150 Neue Zweidritteltaler war dem Rostocker Rat 1792 die Erinnerung an das vor etwa einem Jahrhundert untergegangene Stadtbild wert. Von der alten Ratsfamilie Nettelbladt wurde eine 18,68 Meter lange und 60 Zentimeter breite Papierrolle mit der Stadtansicht erworben. Eine weise Entscheidung der Stadtväter, denn sogar die Wiederaufbauten nach den Zerstörungen des Zweiten Weltkriegs konnten sich an den detaillierten Häuseransichten der Dokumentation orientieren. Schöpfer des gewaltigen Werks ist der wohlhabende Rostocker Krämer und Stadtchronist Vicke Schorler. Neun Jahre, zwischen 1578 und 1586, arbeitete er an der „Warhaftige[n] Abcontrafactur der Hochloblichen und Weitberuhmten alten See- und Hensestadt Rostock, Heuptstadt im Lande zu Meckelnburgk“. Ein fragiles Gebilde aus 127 zusammengeklebten Kanzleipapierblättern entstand.
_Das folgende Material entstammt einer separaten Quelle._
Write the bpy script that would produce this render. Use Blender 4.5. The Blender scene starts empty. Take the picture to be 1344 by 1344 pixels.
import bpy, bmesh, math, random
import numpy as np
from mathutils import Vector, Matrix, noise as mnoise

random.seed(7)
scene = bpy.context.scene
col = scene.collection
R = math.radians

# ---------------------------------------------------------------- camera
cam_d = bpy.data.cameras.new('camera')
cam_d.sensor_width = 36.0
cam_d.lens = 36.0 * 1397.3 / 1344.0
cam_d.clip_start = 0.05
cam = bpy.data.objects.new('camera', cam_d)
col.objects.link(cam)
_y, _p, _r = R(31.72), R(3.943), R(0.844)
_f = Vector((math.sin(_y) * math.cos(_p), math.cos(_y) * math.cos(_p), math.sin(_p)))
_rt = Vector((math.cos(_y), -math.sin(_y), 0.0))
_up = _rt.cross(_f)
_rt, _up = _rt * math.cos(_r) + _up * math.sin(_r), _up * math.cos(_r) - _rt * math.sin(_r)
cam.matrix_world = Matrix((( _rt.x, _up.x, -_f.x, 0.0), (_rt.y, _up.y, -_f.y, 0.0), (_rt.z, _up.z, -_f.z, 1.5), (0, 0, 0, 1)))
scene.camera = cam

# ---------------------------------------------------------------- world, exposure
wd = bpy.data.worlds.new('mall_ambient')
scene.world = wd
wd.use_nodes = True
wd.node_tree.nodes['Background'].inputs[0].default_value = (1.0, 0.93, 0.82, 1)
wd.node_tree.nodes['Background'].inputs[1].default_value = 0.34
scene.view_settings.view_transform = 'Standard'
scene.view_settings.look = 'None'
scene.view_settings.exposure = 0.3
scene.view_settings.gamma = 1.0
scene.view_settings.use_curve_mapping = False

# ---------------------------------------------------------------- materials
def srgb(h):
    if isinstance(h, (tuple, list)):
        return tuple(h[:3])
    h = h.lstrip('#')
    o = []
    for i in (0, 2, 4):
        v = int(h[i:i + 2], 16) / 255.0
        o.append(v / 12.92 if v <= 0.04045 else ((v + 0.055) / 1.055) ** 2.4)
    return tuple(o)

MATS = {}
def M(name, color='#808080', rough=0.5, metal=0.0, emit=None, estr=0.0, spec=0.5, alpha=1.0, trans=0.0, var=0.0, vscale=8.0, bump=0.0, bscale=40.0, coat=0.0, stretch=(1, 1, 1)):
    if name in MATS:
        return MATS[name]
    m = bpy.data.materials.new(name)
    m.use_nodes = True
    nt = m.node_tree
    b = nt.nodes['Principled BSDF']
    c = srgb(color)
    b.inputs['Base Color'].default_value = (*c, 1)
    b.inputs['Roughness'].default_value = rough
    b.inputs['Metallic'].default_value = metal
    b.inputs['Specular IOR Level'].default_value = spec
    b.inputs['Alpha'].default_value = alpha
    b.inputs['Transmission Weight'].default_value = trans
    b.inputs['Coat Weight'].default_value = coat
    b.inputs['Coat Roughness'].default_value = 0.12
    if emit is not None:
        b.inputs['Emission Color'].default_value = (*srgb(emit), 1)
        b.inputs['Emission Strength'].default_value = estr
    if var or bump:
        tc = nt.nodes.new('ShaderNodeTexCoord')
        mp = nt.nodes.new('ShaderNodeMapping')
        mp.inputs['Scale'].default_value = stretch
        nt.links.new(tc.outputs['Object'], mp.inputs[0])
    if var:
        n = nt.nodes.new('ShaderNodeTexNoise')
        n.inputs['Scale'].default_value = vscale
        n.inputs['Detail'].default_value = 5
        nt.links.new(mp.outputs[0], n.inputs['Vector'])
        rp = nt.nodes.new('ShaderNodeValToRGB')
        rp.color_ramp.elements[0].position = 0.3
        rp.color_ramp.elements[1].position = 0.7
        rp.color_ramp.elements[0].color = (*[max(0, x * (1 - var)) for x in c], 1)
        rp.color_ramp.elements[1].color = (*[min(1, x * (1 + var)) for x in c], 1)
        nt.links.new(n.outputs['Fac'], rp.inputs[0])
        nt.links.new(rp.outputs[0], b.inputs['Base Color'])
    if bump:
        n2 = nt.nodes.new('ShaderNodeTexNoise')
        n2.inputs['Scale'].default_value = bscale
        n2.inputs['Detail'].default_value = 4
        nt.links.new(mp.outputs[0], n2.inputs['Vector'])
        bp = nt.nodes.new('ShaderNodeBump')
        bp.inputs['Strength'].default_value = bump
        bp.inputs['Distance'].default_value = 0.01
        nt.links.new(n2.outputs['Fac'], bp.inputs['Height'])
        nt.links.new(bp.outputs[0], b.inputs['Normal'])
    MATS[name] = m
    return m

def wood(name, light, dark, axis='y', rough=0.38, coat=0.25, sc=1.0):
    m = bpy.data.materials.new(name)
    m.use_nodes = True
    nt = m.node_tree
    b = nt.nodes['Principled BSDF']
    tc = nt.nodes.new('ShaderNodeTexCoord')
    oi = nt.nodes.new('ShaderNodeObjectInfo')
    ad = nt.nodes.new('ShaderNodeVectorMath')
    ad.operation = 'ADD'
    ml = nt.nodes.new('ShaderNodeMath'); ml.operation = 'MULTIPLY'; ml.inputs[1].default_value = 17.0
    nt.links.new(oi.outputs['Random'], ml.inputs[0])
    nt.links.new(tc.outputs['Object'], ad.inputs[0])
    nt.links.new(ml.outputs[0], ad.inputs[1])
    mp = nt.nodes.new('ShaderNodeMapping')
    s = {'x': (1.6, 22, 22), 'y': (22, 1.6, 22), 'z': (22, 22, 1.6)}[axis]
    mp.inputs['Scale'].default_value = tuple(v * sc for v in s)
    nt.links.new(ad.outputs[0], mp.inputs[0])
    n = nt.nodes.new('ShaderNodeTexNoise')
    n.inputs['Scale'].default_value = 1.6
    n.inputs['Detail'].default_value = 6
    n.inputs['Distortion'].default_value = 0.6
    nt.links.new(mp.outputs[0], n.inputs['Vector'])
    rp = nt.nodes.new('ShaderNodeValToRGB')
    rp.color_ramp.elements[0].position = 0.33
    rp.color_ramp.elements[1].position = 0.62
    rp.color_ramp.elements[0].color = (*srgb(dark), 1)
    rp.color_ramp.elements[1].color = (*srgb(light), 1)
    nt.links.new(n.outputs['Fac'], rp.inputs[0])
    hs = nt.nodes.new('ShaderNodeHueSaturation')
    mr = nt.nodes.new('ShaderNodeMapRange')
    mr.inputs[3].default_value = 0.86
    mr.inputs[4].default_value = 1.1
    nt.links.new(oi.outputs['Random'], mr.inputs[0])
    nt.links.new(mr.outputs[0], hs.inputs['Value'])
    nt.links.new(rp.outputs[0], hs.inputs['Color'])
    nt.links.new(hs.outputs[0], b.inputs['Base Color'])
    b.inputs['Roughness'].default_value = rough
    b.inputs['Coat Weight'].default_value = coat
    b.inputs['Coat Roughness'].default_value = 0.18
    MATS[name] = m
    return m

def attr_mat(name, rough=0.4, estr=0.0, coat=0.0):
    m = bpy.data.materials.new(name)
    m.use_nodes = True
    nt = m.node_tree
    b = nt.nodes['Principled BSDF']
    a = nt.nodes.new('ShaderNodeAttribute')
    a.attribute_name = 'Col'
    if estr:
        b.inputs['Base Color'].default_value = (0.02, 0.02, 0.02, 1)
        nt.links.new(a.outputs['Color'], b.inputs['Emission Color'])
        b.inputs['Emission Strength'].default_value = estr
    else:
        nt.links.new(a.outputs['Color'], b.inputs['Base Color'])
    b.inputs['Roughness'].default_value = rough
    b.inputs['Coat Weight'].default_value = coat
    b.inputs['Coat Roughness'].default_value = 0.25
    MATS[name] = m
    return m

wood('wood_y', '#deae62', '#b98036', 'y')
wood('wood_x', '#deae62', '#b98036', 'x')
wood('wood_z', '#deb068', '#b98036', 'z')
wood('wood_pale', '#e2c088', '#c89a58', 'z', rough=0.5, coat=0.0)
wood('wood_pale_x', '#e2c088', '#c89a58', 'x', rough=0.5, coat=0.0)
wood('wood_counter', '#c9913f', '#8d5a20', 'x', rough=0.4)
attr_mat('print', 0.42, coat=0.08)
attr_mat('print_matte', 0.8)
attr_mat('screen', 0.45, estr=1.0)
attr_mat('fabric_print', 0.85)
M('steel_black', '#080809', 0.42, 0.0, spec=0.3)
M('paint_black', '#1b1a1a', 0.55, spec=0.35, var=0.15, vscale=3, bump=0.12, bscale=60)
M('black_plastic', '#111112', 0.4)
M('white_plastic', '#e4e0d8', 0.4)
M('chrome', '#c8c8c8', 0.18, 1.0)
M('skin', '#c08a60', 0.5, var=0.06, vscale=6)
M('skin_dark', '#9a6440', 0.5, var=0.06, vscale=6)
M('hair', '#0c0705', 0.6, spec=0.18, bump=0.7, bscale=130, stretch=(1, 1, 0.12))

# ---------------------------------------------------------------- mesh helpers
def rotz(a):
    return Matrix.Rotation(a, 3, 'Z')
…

Mit Lineal und Zirkel entwarf Schorler sein Bild der Stadt in einer Mischform aus Vedute und Vogelperspektive. Als Farbe dienten gebrannte, gemahlene Tonerde und Ruß mit einem Bindemittel aus Honig oder Firnis. So entstand der dunkelbraune Sepiaton der mit Wasserfarben kolorierten Ansicht. Der Fluss Warnow bindet die Ansicht zusammen, er ist die Lebensader Rostocks und verbindet die Hansestadt mit dem Meer. Natürlich steht Rostock im Zentrum der Ansicht. An den Rändern befinden sich die Kirchdörfer wie Kessin und Schwaan oder die fürstliche Residenz Güstrow – deren ältestes Bildzeugnis die Rolle überliefert. Die wichtigsten und schönsten Gebäude – meist spätgotisch, teilweise schon mit Renaissance-Elementen –, die Kirchen, das Rathaus sowie die drei Marktplätze befinden sich in der oberen Reihe. Kleinere Gebäude, die Tore und Teile der Stadtmauer folgen darunter. Brunnen, Mühlen, Fuhrwerke und unzählige Schiffe – Koggen und Karavellen – sind dargestellt. Selbst Wetterhähne, Hauszeichen, sogar Werbeplakate und längst  verlorene Fassadengemälde sind akribisch dokumentiert, wie etwa die Justitia über dem Tor der Stadtwaage. Bürger, Händler, Wasserträger, sogar ein Rattenfänger und Studenten bevölkern die Stadt. Am Neuen Markt werden Trockenfische, Holzschuhe und Töpfe feilgeboten. Am Pranger wird eine Frau „gestrichen“. Hunde raufen um Fisch- und Schlachtabfälle, und ein borstiger Eber nutzt die Verwirrung des Markttages und bespringt eine Bache.

Mit ihrem Detailreichtum ist die Vicke-Schorler-Rolle ein einzigartiges kulturhistorisches Zeugnis, nicht nur des untergegangenen Rostock, sondern der hansisch geprägten Kultur überhaupt. Die ursprüngliche Vicke-Schorler-Rolle wurde in den 30er-Jahren auf säurehaltige Pappe aufgeklebt. Diese schädigt nun das historische Hadernpapier, gleichzeitig kommt es zu Ablösungen, Rissen und zu Verfärbungen. Die Restaurierung soll nicht nur eine Digitalisierung der einzigartigen Bildquelle ermöglichen, sondern auch ihren Erhalt auf Dauer sichern.